Tratándose de los individuos, la devoción popular había desarrollado la conciencia de que, para ocuparse de él y asistirle, cada uno tenía su «dios personal» y su «diosa personal», cuya función precisa no percibimos bien, pero con quien le unía de todas formas un lazo particular de dependencia, y que ejercía más o menos respecto a él la misma función que los grandes dioses desempeñaban con respecto a las diversas partes del mundo
Sin duda, en su vida religiosa, en su vida en general, en su visión y aprehensión de las cosas, cada uno debía contar, más o menos, con él, contarle lo que le ocurría y dejarle dirigir su existencia, por medios aparentemente muy personalizados e «íntimos» para que se pudiera saber más de ello.

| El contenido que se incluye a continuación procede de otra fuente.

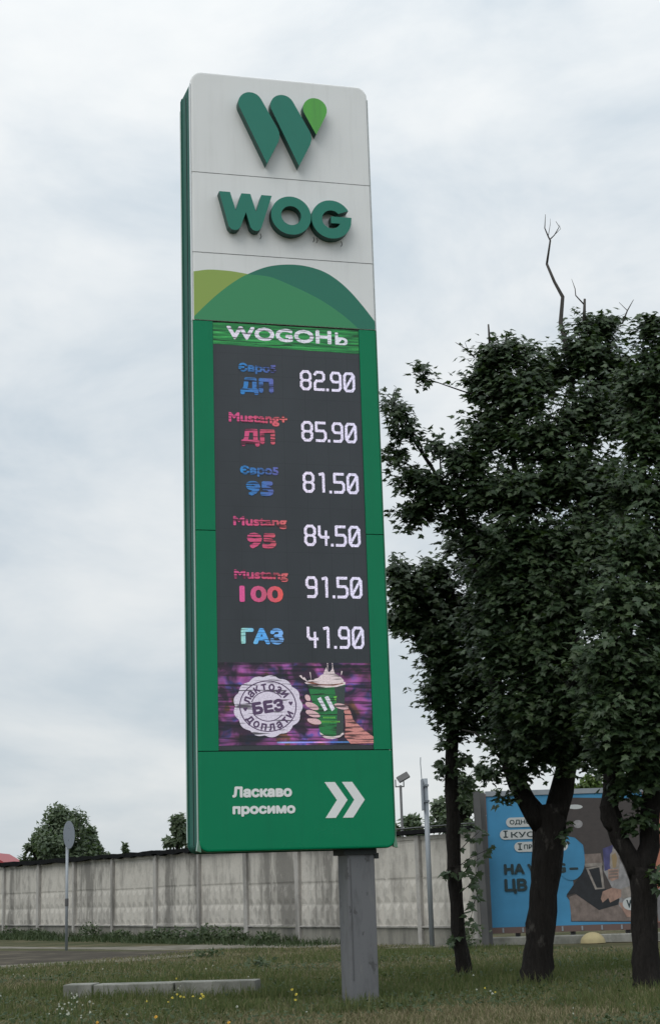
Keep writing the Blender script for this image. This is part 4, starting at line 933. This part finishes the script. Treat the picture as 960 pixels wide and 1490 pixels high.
h = np.clip(.072+.045*pt+rng.normal(0, .022, len(x)), .02, .24)*np.where((np.abs(x-.25) < .7) & (yv > 20.8) & (yv < 22.3), .5, 1.0); dry = (rng.random(len(x)) < np.clip(.26+.55*npn(x, yv, .7, 4)+np.where(yv < 20.2+.5*np.sin(x*1.3), .5, 0)+np.where((yv > 27.5) & (x < 0), .2, 0), .04, .85))
wd = rng.uniform(.003, .007, len(x))*np.sqrt(yv/20)
P = np.stack([x, yv, z], 1)
blades('grass', P[~dry], h[~dry], wd[~dry], M_grass); blades('dry_grass', P[dry], h[dry]*.8, wd[dry], M_drygrass, .6)
# taller tufts: pillar foot, round the kerb, patches
tx, ty = [], []
for cx, cy, r, n in [(.3,22.3,.45,260), (-3.0,24.3,.8,700), (-3.4,26.6,1.1,900), (-3.0,25.1,.5,260), (-1.2,25.6,.3,250), (2.0,27.4,.35,300), (2.9,25.2,.5,500), (4.1,22.9,.45,500)]+[(random.uniform(-5,5), random.uniform(19,30), random.uniform(.2,.6), 260) for _ in range(46)]:
    tx.append(cx+rng.normal(0, r, n)); ty.append(cy+rng.normal(0, r*.7, n))
x, yv = np.concatenate(tx), np.concatenate(ty); P = np.stack([x, yv, 0*x], 1)
blades('tall_grass', P, np.clip(rng.normal(.13, .05, len(x)), .05, .28), rng.uniform(.004, .008, len(x)), M_grass, .3)
n = 26000; x, yv = scatter(n, 17.5, 36, 1.5); k_ = (npn(x, yv, 1.3, 9)+rng.normal(0, .25, n) > .25) & ~((x < -1.2) & (yv > 25) & (yv < 27)) & ~((x < -2.6) & (yv > road_far(x)-.3)); x, yv = x[k_], yv[k_]; n = len(x)
ob = leaves_mesh('ground_weeds', np.stack([x, yv, rng.uniform(.02, .13, n)], 1), frames(rng.normal(size=(n,3))*.4+[0,-.25,.9], rng.normal(size=(n,3))), rng.uniform(.03, .085, n), SIMPLE, SF, M_weed); ob['kind'] = 'stuff'
# weeds along the wall foot
s = rng.uniform(-8, 27, 15000); s = s[rng.random(len(s)) < np.clip(.35+.6*npn(s, s*0, .9, 2)+.25*(s < 19), .08, 1)]; off = .2+rng.random(len(s))**1.3*1.9
x = WA.x+WD.x*s+WN.x*off; yv = WA.y+WD.y*s+WN.y*off; P = np.stack([x, yv, 0*x], 1)
hh = np.clip((.30+.28*npn(s, s*0, 1.7, 5))*rng.uniform(.5, 1.2, len(s))*(1-.22*off)*.85, .06, .7)
blades('weeds', P, hh, rng.uniform(.010, .022, len(s)), M_weed, .35)
def bush_clumps():
    C_ = []
    for s_, off_, r, hgt in [(20.4,.7,.45,.5),(19.2,.8,.5,.55),(18.2,.7,.4,.45),(9.8,.6,.45,.6),(12.3,.6,.4,.35),(2.4,.6,.5,.4),(5.2,.7,.5,.35),(-.3,.7,.6,.6),(22.6,.8,.4,.3),(15.2,.7,.5,.42),(16.6,.7,.5,.45)]:
        p = wallp(s_, off_); n = 260; a = rng.uniform(0, 6.28, n); rr = r*np.sqrt(rng.random(n)); zz = hgt*rng.random(n)*(1-.5*(rr/r)**2)
        C_.append(np.stack([p[0]+rr*np.cos(a), p[1]+rr*np.sin(a), zz+.03], 1))
    P = np.concatenate(C_); n = len(P); ob = leaves_mesh('undergrowth', P, frames(rng.normal(size=(n,3))*.5+[0,-.3,.8], rng.normal(size=(n,3))), rng.uniform(.08, .17, n), SIMPLE, SF, M_weed); ob['kind'] = 'stuff'
bush_clumps()
# small weed at the foot of the slim post
def weed_plant(p, r, h_, n, label):
    P = np.stack([rng.normal(0, r*.5, n), rng.normal(0, r*.4, n), rng.random(n)*h_], 1); T = empty('weed_plant', p); tag(T, label, 'plant')
    leaves_mesh('leaves', P, frames(rng.normal(size=(n,3))*.5+[0,-.4,.7], rng.normal(size=(n,3))), rng.uniform(.08, .15, n), SIMPLE, SF, M_weed, T)['kind'] = 'stuff'
    b = MB()
    for k in range(5): b.tube([(0,0,-.02), (random.uniform(-r,r)*.6, random.uniform(-r,r)*.4, h_*.9)], [.008,.003], 4)
    b.build('stems', M_stem, T)
weed_plant((3.0, 39.6, 0), .35, .62, 150, 'leafy weed at the foot of the slim post by the slender tree')
weed_plant((-1.75, 33.5, 0), .3, .16, 60, 'low dark weed clump on the grass left of the pillar')
weed_plant((-3.25, 39.5, 0), .4, .2, 70, 'low weed clump at the edge of the footpath')

# flowers
def flower_mesh(kind):
    b = MB(); m2 = {'yellow': M_yellow, 'white': M_petal, 'orange': M_orange}[kind]; r = {'yellow': .018, 'white': .014, 'orange': .024}[kind]
    v = []; fs = []; n = 9
    for i in range(n):
        a0, a1 = 2*math.pi*i/n, 2*math.pi*(i+.75)/n
        k = len(v); v += [(0,0,.012), (r*math.cos(a0), r*math.sin(a0), .004), (r*1.1*math.cos((a0+a1)/2), r*1.1*math.sin((a0+a1)/2), 0), (r*math.cos(a1), r*math.sin(a1), .004)]; fs += [(k, k+1, k+2, k+3)]
    k = len(v); v += [(r*.5*math.cos(a), r*.5*math.sin(a), .010) for a in np.linspace(0, 5.24, 6)]+[(0,0,.026)]; fs += [(k+i, k+(i+1)%6, k+6) for i in range(6)]
    me = bpy.data.meshes.new('flower_head'); me.from_pydata(v, [], fs); me.materials.append(m2); return me
b = MB(); b.tube([(0,0,0),(.01,.0,.5),(0,.01,1)], [.005,.004,.003], 4); stem_o = b.build('stem', M_stem); stem_me = stem_o.data; bpy.data.objects.remove(stem_o)
FM = {k: flower_mesh(k) for k in ('yellow', 'white', 'orange')}
FL = {'yellow': ('yellow_flower', 'small yellow dandelion flower standing in the grass', 'dandelions in the grass'), 'white': ('white_flower', 'tiny white wildflower standing in the grass', 'white wildflowers in the grass'), 'orange': ('orange_flower', 'larger orange-yellow flower low at the front edge of grass', 'orange flowers at the front')}
def flower(px, py, kind, hgt, sc=1.0):
    p = gnd(px, py, hgt)
    T = empty(FL[kind][0], (p.x, p.y, 0)); tag(T, FL[kind][1], 'flower', FL[kind][2])
    share('stem', stem_me, T, (0,0,0), (0,0,random.uniform(0,6)), (1,1,hgt)); share('flower_head', FM[kind], T, (0,0,hgt), (random.uniform(.3,1.1), 0, random.uniform(-.6,.6)), (sc,sc,sc))
for q_ in [(257,1424),(251,1452),(268,1451),(263,1450),(281,1450),(294,1447),(296,1450),(214,1457),(245,1458),(425,1440),(431,1447),(430,1455),(705,1438),(720,1444),(292,1453),(258,1447)]: flower(q_[0], q_[1], 'yellow', random.uniform(.14, .24), random.uniform(.6, 1.1))
flower(227, 1480, 'orange', .12, .9); flower(142, 1488, 'orange', .12, .7); flower(333, 1488, 'orange', .12, .8)
for k in range(44):
    a = (random.gauss(98, 14), random.gauss(1466, 9)) if k < 26 else (random.gauss(115, 8), random.gauss(1452, 4)) if k < 34 else (random.uniform(0, 960), random.uniform(1412, 1480))
    flower(a[0], min(a[1], 1482), 'white', random.uniform(.14, .26), random.uniform(.55, 1.1))
for q_ in [(693,1440),(713,1442),(716,1446),(670,1400),(654,1398),(530,1418),(300,1410),(310,1405),(150,1410),(20,1418),(35,1420),(263,1435),(345,1465),(260,1438)]: flower(q_[0], q_[1], 'white', .16, random.uniform(.7, 1.1))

En todas partes los dioses intervenían, pues, constantemente y en todo lugar en la marcha de las cosas, como los reyes en los asuntos de su reino. Y como ellos también, expresaban su voluntad a ese respecto mediante sus «palabras» (amatu), sus «mandamientos» (qibítu), que no necesariamente se pronunciaban, sino que se suponían inscritos, de alguna manera, en el desarrollo y la rutina de los acontecimientos y las cosas.
Incluso si, en cosmogonía al menos, no parece haberse valorado conscientemente la eficacia de esas palabras y esas órdenes, se les reconocía una fuerza y unas cualidades proporcionadas a las de sus augustos emisores en persona: lo que así salía de la boca de los dioses era «sublime» (siru), «poderoso» (gasru), «imponente» (kabtu), como sus mismos autores (p. 84); y sobre todo, siempre como ellos, «imperturbable», es decir, «imposible de modificar, y todavía menos de anular» (isa la innennü, lä utakkaru…); sólo sus autores estaban en condiciones de revocarlo o reformarlo.